Both these Norwegian tabloids have found a way to make those 'eyeballs linger', and they have done so by making a number of different reader-driven communities part and parcel of their news sites. The thinking behind this was neatly summarized in a talk by Espen Hansen, VG Multimedia's managing editor, last year (do check out the full transcript from Julian Matthews, but note that it is close to a year old so numbers may not be up-to-date):
In VG we don’t think about it as “Internet vs paper.” This is not the big difference. We think about it as going from “telling the readers” to “creating arenas where people can come with their content, communities”. We think from “deciding what they should read” to “making content available when it is convenient for them.” From “delivering our content”, to “creating content with the readers.” Everyone seems to understand this except us (newspapers). Search engines, aggregators and communities are the biggest websites. Where are the newspapers? No English newspapers are on the Top 10 worldwide. In Norway, No 1 and No 2 are newspapers. VG is the largest Norwegian newspaper, the largest website and largest mobile site.

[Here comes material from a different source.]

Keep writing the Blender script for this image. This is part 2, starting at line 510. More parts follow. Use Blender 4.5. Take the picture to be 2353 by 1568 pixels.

Update 27/2 (NB: all links in this section are in Norwegian): According to a survey from TNS Gallup for 2006, 1,1 million Norwegians (28,4%) read their news on VG online daily, 809,000 (20,6%) get their daily news from Dagbladet online (the sample was 29,917, above 12 years-old). Looking at unique users, VG online (the whole site) could track 900,000 on 12/2/2007, Dagbladet online 635,000. Another poll by Questback, from September 2006, found that 76% of Dagbladet's online users read the news there daily.
If we try to look at daily unique visitors (UV) to the news sections, the numbers are not directly comparable because VG online divides this into home affairs and foreign news, while Dagbladet doesn't, but Dagbladet news online claims to have on average 200,000 UV daily, while VG online had 323,571 (weekdays+Saturdays+Sundays/7) to its home affairs news section in the last four weeks. Traffic figures to the blog sections of these sites were not available, but for social network sites Blink (Dagbladet) and Nettby (VG), the numbers are roughly 46,000 UV daily to Blink, 10,000 UV daily to Nettby. And we could go on and on, but the conclusion seems to be that readership figures for both these tabloids are very good, while perhaps the different (user-driven) sub sites contribute to people spending more time on the sites, and may even create a stronger sense of community.